If you follow me on Twitter, or are friends with me on Facebook, you might have noticed that I was up late Wednesday night dealing with a bout of anxiety. I can proudly say that it's been awhile since I've had this issue, but last night was triggered by my over-worrying of Samuel being sick and my most recent RCIA class.
I'm not the only one who thinks the worst when their child is sick, right? Anyone? Anyone?
Wednesday's RCIA class topic was on Death, Heaven, Hell, and Purgatory. Remember, my mind is still going rampant with thoughts that my almost-2-year old might stop breathing while he sleeps. The minute Father Jeremy started talking about death I almost couldn't bear sitting through it. I started to silently cry, and prayed that no one would notice.
I can't really begin to describe the feeling I get when I'm about to come down with an anxiety attack. Basically, I feel like I've hit a brick wall and there's no way to climb over it, through it, or under it (going on a bear hunt?) The sense of finality is enough to almost knock me over.
I'm not necessarily worried about what will happen AFTER I die, but rather what I leave behind when I do. I hate thinking in such a materialistic way, but I am so worried about leaving my children and/or my spouse. Who will take care of them? This current season of my life revolves around taking care of my house and family. Knowing that will cease to exist, knowing I will cease to exist, troubles me.
I'm having a difficult time being able to detach myself from my life. I can't wrap my mind around the fact that this life is NOT as good as it gets. Something better awaits me. But since those who experience God's glory in Heaven are dead I have no way of knowing what's on the other side. Death is a great mystery, and that fact is what scares me. I don't want to be scared!
Even though I was horribly uncomfortable sitting in a class that was talking about these heavy topics, today I am able to look back, reflect on my notes, talk to a close friend, and deepen my understanding of why my anxiety negates my physical health, but also my spiritual health.
Now, the question arises: Am I living my life for myself or for Jesus?
The parable Jesus told of the barren fig tree was mentioned Wednesday night (Luke 13:6-9).

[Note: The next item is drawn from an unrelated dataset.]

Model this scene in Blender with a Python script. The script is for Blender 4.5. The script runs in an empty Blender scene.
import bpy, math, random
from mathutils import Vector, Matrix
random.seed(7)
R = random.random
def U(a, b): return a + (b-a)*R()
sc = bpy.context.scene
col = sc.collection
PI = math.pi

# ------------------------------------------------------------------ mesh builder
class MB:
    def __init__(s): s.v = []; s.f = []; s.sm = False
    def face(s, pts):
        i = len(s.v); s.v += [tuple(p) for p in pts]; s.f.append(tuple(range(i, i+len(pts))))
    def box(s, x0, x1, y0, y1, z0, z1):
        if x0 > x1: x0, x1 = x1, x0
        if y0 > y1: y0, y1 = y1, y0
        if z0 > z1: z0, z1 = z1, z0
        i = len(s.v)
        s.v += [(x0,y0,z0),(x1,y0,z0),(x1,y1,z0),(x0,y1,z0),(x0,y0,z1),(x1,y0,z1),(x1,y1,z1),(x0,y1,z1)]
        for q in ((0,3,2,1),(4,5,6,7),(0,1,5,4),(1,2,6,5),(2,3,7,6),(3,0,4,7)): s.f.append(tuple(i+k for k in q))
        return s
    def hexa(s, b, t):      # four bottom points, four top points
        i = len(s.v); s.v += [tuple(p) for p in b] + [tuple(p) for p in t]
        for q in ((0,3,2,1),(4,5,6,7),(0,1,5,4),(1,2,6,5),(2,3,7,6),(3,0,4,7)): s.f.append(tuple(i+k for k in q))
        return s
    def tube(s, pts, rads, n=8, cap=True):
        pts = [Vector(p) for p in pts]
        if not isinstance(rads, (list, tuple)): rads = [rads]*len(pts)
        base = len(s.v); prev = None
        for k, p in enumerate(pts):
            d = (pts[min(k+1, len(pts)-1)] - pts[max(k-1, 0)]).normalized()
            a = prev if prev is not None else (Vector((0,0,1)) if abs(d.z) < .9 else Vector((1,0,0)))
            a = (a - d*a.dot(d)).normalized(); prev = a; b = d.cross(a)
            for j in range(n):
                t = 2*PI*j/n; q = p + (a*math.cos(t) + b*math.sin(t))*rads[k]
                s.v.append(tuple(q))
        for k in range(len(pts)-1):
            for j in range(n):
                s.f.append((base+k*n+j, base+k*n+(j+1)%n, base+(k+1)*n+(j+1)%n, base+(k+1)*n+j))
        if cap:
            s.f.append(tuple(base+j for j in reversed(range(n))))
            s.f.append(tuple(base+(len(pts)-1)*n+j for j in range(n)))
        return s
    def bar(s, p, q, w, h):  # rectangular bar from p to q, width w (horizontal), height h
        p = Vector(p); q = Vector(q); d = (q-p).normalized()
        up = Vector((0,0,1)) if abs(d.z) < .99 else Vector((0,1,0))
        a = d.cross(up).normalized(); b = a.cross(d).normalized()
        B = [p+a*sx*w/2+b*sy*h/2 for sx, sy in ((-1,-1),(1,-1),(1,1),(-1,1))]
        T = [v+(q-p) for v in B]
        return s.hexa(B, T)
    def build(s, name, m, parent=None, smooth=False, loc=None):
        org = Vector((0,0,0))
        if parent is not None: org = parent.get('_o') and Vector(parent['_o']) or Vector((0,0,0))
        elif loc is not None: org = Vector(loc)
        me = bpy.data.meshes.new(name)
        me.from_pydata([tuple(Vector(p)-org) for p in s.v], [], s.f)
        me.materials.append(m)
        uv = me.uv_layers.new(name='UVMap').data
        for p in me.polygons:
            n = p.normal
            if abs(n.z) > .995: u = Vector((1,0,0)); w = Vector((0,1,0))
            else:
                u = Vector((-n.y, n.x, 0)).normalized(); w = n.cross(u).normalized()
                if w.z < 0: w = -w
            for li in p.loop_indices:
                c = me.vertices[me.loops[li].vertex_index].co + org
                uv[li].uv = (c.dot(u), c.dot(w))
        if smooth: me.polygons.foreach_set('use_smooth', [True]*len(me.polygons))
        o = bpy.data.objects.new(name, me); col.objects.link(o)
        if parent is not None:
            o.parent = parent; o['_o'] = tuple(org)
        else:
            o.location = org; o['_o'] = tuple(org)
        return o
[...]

I want to live a life that will bear fruit for Jesus. I don't want Him to be disappointed in me. God created us out of great love, and we're supposed to share in a deep life in communion with the Trinity. We are not guaranteed Heaven so we need to strive to live and grow in holiness.
Paragraph 1010 of the Catechism of the Catholic Church states, "Because of Christ, Christian death has a positive meaning: 'For to me to live is Christ, and to die is gain.' 'The saying is sure: if we have died with him, we will also live with him.' What is essentially new about Christian death is this: through Baptism, the Christian has already 'died with Christ' sacramentally, in order to live a new life; and if we die in Christ's grace, physical death completes this 'dying with Christ' and so completes our incorporation into him in his redeeming act..."
How reassuring!
I'm human enough to admit that this all boils down to me having trust issues with God. That seems so silly to say out loud. I should trust Him with every fiber of my being! My spiritual future is uncertain and impossible to know completely. I am weak, but yet I need to have hope. I want to die in sanctifying grace so I may go to Heaven. Please pray for me, friends, that I become vulnerable to Christ's love, and turn my entire life over to God.